The number of cans collected on the second week is (120+120)=240
The number of cans collected on the third week is (120+120+120)=360
The sequence is 120,240,360,480,…
The followed term is greater than the previous term. It is an increasing sequence.
Selling Tickets
The total amount in his cash box is 2×$10+5×$5+21×$1=$66
Each ticket cost $3
The total amount in his cash box after selling the first ticket is $66+3=$69
The total amount in his cash box after selling the second ticket is $66+$3+$3=$72
The sequence is 66,69,72,75,…
The followed term is greater than the previous term.
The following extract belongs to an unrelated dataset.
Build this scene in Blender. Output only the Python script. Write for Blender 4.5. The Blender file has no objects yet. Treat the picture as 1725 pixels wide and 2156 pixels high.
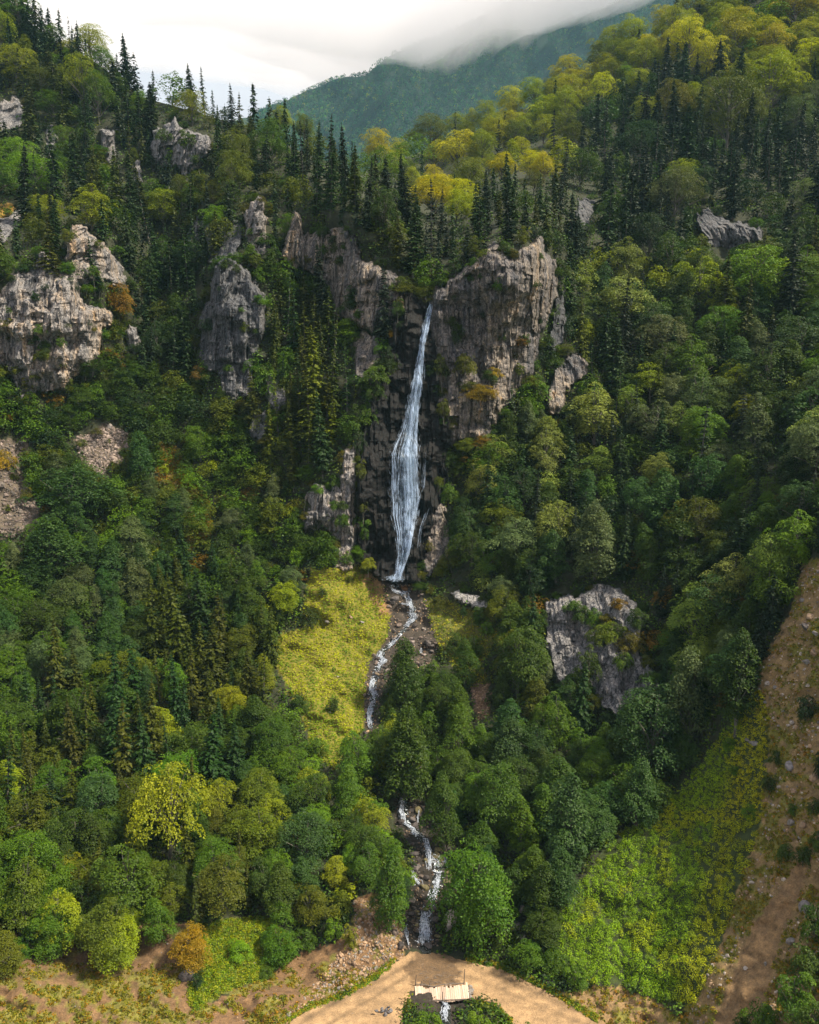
import bpy, math, random
import numpy as np
from mathutils import Vector

# ------------------------------------------------------------------ camera, sky, sun, exposure
scn = bpy.context.scene
COL = scn.collection
H = 69.0                         # camera height above the road (m)
PITCH = math.radians(10)
F = 1797.0; CX = 862.5; CY = 1078.0     # reference picture plane 1725 x 2156

cam = bpy.data.cameras.new('camera'); camo = bpy.data.objects.new('camera', cam); COL.objects.link(camo)
camo.location = (0, 0, H); camo.rotation_euler = (math.radians(80), 0, 0)
cam.sensor_fit = 'VERTICAL'; cam.sensor_height = 24.0; cam.lens = 24.0 * F / 2156.0
cam.clip_start = 0.5; cam.clip_end = 30000
scn.camera = camo

SUN_DIR = Vector((0.56, -0.20, 0.80)).normalized()
sl = bpy.data.lights.new('sun', 'SUN'); so = bpy.data.objects.new('sun', sl); COL.objects.link(so)
sl.energy = 4.8; sl.angle = math.radians(6); sl.color = (1.0, 0.90, 0.72)
so.rotation_euler = (-SUN_DIR).to_track_quat('-Z', 'Y').to_euler()

world = bpy.data.worlds.new('World'); scn.world = world; world.use_nodes = True
nt = world.node_tree; nt.nodes.clear()
def N(t, kind, **kw):
    n = t.nodes.new(kind)
    for k, v in kw.items(): setattr(n, k, v)
    return n
sky = N(nt, 'ShaderNodeTexSky', sky_type='NISHITA'); sky.sun_disc = False
sky.sun_elevation = math.asin(SUN_DIR.z); sky.sun_rotation = math.atan2(SUN_DIR.x, SUN_DIR.y)
bg1 = N(nt, 'ShaderNodeBackground'); bg1.inputs[1].default_value = 0.10
nt.links.new(sky.outputs[0], bg1.inputs[0])
tc = N(nt, 'ShaderNodeTexCoord'); mp = N(nt, 'ShaderNodeMapping'); mp.inputs['Scale'].default_value = (1.6, 1.6, 3.2)
nz = N(nt, 'ShaderNodeTexNoise'); nz.inputs['Scale'].default_value = 2.1; nz.inputs['Detail'].default_value = 5
nz.inputs['Roughness'].default_value = 0.5
nt.links.new(tc.outputs['Generated'], mp.inputs[0]); nt.links.new(mp.outputs[0], nz.inputs[0])
rp = N(nt, 'ShaderNodeValToRGB'); rp.color_ramp.elements[0].position = .32; rp.color_ramp.elements[1].position = .68
rp.color_ramp.elements[0].color = (.76, .69, .76, 1); rp.color_ramp.elements[1].color = (1.0, .94, .965, 1)
nt.links.new(nz.outputs[0], rp.inputs[0])
bg2 = N(nt, 'ShaderNodeBackground'); bg2.inputs[1].default_value = 0.53
nt.links.new(rp.outputs[0], bg2.inputs[0])
ms = N(nt, 'ShaderNodeMixShader'); ms.inputs[0].default_value = 0.92
nt.links.new(bg1.outputs[0], ms.inputs[1]); nt.links.new(bg2.outputs[0], ms.inputs[2])
wo = N(nt, 'ShaderNodeOutputWorld'); nt.links.new(ms.outputs[0], wo.inputs[0])

scn.view_settings.view_transform = 'Standard'; scn.view_settings.look = 'None'
scn.view_settings.exposure = 0.95; scn.view_settings.gamma = 1.0
scn.cycles.max_bounces = 5; scn.cycles.diffuse_bounces = 3; scn.cycles.glossy_bounces = 2
scn.cycles.transmission_bounces = 3; scn.cycles.transparent_max_bounces = 10; scn.cycles.volume_bounces = 4
scn.cycles.use_denoising = True

# ------------------------------------------------------------------ numeric helpers
rng = np.random.default_rng(7); random.seed(7)
CP, SP = math.cos(PITCH), math.sin(PITCH)

def P(X, Y, D):
    """point of the world at forward distance D along the direction (X,Y)"""
    X = np.asarray(X, float); Y = np.asarray(Y, float); D = np.asarray(D, float)
    a = (X - CX) / F; b = -(Y - CY) / F
    den = CP + b * SP
    return np.stack([a / den * D, D + 0 * a, H + D * (-SP + b * CP) / den], -1)

def project(p):
    p = np.asarray(p, float); q = p - np.array([0, 0, H])
    fw = q[..., 1] * CP - q[..., 2] * SP; up = q[..., 1] * SP + q[..., 2] * CP
    return CX + F * q[..., 0] / fw, CY - F * up / fw

def hash3(i, j, k, seed=0):
    n = (i.astype(np.int64) * 73856093) ^ (j.astype(np.int64) * 19349663) ^ (k.astype(np.int64) * 83492791) ^ (seed * 2654435)
    n = (n ^ (n >> 13)) * 1274126177 & 0x7fffffff
    n = (n ^ (n >> 16)) * 668265263 & 0x7fffffff
    return (n & 0xffff) / 65535.0

def vnoise(x, y, z, seed=0):
    x = np.asarray(x, float); y = np.asarray(y, float) + 0 * x; z = np.asarray(z, float) + 0 * x
    xi, yi, zi = np.floor(x), np.floor(y), np.floor(z)
    f = [x - xi, y - yi, z - zi]; f = [t * t * (3 - 2 * t) for t in f]
    r = 0
    for a in (0, 1):
        for b in (0, 1):
            for c in (0, 1):
                w = (f[0] if a else 1 - f[0]) * (f[1] if b else 1 - f[1]) * (f[2] if c else 1 - f[2])
                r = r + w * hash3(xi + a, yi + b, zi + c, seed)
    return r

def fbm(x, y, z, o=4, seed=0):
    s = 0; a = .5
    for i in range(o):
        s = s + a * vnoise(x * 2 ** i, y * 2 ** i, z * 2 ** i, seed + i); a *= .5
    return s

def inpoly(X, Y, poly):
    X = np.asarray(X, float); Y = np.asarray(Y, float)
    r = np.zeros(X.shape, bool); n = len(poly)
    for i in range(n):
        x0, y0 = poly[i]; x1, y1 = poly[(i + 1) % n]
        if y0 == y1: continue
        c = ((y0 > Y) != (y1 > Y)) & (X < (x1 - x0) * (Y - y0) / (y1 - y0) + x0)
        r ^= c
    return r

def polydist(X, Y, poly):
    d = np.full(X.shape, 1e9); n = len(poly)
    for i in range(n):
        ax, ay = poly[i]; bx, by = poly[(i + 1) % n]
        L = (bx - ax) ** 2 + (by - ay) ** 2 + 1e-9
        t = np.clip(((X - ax) * (bx - ax) + (Y - ay) * (by - ay)) / L, 0, 1)
        d = np.minimum(d, np.hypot(X - ax - t * (bx - ax), Y - ay - t * (by - ay)))
    return d

def sstep(x, a, b):
    t = np.clip((x - a) / (b - a), 0, 1); return t * t * (3 - 2 * t)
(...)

It is an increasing sequence.
Using the conclusions from problem 1 to problem 9, we complete the given table
Hence we recorded our conclusions.
Page 54 Problem 20 Answer
Given:
From problem 2,
The necklace designed by Emily contains alternating beads of black and green colour beads.
She starts with one black bead, then she placed one green bead on both sides of the black beads and so on.
She follows the above steps six times.
To find:
Which sequences are similar and why in the given steps.
To check if two sequences are similar we just have to check if they have similar pattern.
Consider the table which we found in the previous problem
Designing a bead necklace, taking apart a card trick, arranging pennies and Building stairs have a similar pattern which is “adding or subtracting by a different number each time, with the numbers being part of a pattern”.
Hence these sequences are similar.
Creating a Toothpick House, arranging classroom tables, drawing flower petals, recycling, and selling tickets follow a similar pattern which is “adding by the same number each time”.
Hence these sequences are similar.
Babysitting is not similar to any other sequence in the given collection as it has a completely different pattern.
Hence we found sequences that are similar from the given collection of sequences that are designing a bead necklace, taking apart a card trick, arranging pennies, and building stairs since it’s adding or subtracting by a different number each time, with the numbers being part of a pattern.